Our studies of the Christian tradition (or, Lord help me) our EXPERIENCES of studying the Christian tradition, contribute to any reading of scripture that we undertake.  So, our reading of scripture aids us in understanding the tradition.  Our experiences of life in the present do not exist independent of our immersion in scripture and tradition.  Nor does our experience of reading the scripture exist uninfluenced by our immersion in present experience.  The hermeneutic circle is never halved.

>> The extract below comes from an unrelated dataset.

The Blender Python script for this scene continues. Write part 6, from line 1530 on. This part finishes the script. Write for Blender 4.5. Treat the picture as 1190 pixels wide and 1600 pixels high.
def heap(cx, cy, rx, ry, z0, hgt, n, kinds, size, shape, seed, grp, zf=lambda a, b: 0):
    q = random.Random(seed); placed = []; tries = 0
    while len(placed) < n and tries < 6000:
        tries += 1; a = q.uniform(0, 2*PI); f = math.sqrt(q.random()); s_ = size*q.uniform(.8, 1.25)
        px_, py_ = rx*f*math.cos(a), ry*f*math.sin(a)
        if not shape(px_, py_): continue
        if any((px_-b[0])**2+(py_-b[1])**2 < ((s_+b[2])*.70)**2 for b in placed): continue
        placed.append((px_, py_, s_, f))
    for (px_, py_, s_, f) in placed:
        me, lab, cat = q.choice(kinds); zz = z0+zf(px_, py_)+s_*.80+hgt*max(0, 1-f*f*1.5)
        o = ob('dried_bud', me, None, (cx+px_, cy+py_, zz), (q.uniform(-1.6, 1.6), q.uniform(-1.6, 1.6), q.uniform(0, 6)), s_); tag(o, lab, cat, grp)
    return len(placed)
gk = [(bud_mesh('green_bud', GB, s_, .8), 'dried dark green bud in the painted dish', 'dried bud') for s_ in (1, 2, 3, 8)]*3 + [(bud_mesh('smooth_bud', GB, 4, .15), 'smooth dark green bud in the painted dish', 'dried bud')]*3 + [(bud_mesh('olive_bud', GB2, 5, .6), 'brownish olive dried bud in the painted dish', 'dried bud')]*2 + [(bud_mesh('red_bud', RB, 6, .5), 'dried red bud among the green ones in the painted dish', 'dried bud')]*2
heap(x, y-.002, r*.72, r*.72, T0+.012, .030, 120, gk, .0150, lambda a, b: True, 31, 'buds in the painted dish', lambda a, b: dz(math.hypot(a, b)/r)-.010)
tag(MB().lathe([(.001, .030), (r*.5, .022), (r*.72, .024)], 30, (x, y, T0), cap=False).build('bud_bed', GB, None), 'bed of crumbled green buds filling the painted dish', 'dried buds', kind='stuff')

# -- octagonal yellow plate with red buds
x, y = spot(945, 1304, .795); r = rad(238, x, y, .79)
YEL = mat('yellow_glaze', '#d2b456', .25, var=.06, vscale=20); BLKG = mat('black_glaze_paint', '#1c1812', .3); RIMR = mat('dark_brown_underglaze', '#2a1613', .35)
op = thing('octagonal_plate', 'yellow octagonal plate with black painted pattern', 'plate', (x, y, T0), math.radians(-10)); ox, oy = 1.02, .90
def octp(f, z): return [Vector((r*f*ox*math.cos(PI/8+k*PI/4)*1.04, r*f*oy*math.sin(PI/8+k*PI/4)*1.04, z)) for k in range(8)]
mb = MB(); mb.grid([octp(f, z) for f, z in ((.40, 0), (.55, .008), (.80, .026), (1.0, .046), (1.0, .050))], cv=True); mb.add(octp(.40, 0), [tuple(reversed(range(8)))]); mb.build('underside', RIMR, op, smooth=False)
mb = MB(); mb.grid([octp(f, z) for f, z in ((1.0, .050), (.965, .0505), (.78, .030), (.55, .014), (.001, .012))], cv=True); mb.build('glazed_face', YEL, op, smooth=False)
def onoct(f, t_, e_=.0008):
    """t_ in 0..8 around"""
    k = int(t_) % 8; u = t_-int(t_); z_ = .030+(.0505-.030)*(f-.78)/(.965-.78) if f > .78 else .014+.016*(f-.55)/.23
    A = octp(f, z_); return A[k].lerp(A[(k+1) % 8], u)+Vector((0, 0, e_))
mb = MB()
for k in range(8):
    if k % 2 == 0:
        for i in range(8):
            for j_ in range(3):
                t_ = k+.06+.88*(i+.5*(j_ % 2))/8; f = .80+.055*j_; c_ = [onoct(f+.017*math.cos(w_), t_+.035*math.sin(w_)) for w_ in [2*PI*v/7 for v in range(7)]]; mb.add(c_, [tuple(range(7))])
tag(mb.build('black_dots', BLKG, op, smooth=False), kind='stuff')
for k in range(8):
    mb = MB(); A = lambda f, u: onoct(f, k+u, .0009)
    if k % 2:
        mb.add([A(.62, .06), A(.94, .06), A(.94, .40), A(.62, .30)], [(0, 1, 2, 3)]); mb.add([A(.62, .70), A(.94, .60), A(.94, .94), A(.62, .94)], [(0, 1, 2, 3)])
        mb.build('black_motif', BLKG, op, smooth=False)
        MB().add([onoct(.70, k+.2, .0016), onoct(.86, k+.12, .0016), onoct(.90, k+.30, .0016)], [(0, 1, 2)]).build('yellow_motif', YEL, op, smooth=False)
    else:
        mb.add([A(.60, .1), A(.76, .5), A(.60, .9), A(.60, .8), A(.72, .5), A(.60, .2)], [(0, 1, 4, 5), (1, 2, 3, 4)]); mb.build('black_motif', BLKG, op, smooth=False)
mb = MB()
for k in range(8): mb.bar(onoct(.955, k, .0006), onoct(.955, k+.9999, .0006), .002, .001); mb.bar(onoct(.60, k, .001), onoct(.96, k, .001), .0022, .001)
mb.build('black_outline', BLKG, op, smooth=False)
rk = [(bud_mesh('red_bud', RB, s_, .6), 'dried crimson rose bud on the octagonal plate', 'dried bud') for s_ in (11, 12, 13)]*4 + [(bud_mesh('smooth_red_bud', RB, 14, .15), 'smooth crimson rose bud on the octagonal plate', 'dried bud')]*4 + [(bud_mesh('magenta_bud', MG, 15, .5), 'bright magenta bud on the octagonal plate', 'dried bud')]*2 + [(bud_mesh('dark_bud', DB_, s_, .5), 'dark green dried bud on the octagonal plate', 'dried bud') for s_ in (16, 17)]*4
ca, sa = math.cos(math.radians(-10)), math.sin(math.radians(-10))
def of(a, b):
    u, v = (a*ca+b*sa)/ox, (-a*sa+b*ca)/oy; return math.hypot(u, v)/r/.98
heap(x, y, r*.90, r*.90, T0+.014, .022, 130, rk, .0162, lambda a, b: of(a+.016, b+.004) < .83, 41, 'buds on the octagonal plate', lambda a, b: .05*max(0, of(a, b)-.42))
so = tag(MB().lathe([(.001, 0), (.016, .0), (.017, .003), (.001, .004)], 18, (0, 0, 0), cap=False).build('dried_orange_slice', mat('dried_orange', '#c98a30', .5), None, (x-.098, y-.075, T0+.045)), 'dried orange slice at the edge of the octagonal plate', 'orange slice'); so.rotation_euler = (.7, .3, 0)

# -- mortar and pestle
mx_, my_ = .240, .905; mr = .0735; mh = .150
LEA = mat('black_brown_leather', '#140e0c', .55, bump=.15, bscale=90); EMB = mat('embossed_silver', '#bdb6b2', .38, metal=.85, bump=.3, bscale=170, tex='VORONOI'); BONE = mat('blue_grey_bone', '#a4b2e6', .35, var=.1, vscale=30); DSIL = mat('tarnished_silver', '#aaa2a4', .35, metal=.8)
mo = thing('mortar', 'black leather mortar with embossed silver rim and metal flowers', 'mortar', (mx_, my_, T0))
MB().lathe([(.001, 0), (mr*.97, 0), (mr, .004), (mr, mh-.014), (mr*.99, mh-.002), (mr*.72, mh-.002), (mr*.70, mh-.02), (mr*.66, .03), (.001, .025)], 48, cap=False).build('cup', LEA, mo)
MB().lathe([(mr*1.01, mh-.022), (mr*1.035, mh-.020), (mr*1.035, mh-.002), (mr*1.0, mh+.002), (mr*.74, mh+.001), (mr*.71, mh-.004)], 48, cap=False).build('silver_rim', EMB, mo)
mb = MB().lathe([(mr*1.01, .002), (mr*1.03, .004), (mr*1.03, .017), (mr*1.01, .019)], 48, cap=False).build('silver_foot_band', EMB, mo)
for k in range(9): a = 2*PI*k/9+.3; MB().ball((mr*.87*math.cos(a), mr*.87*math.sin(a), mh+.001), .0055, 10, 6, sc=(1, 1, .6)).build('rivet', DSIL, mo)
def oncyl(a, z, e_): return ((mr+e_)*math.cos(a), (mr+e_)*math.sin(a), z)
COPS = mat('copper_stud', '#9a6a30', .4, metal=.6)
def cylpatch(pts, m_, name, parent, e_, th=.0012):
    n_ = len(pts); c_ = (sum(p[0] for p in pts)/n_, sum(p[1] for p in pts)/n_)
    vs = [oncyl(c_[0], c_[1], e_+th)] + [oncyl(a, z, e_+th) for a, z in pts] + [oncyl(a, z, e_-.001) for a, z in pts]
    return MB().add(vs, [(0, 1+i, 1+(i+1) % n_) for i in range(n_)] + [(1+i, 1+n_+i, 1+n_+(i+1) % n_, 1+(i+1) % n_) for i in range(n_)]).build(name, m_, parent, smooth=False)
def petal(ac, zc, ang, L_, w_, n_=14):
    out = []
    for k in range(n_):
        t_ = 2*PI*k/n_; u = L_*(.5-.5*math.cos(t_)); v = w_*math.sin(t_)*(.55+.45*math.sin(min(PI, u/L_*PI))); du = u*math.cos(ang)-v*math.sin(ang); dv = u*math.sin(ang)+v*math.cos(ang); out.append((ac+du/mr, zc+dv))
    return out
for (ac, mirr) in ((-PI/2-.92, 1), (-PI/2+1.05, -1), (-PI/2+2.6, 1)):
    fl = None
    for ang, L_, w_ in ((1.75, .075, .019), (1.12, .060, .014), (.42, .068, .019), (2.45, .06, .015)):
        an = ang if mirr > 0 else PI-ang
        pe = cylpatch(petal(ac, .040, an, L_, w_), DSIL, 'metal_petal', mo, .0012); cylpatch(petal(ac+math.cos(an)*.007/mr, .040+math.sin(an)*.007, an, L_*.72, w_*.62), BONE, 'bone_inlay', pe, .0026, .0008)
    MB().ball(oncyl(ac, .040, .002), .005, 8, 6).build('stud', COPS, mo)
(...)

The reading of scripture may, indeed I suspect it does, require more than The United Methodist tradition has articulated in its Quadrilateral of Scripture, Tradition, Reason, and Experience.  It probably requires reading in the context of an ongoing present Christian community, and reading in the light of the witness of the Holy Spirit (unless this is already subsumed under Experience more broadly). But, whatever more may be required, the reading of scripture never requires less than is articulated in the context of the so-called Wesleyan Quadrilateral.  In this, I am entirely in agreement with my own United Methodist tradition.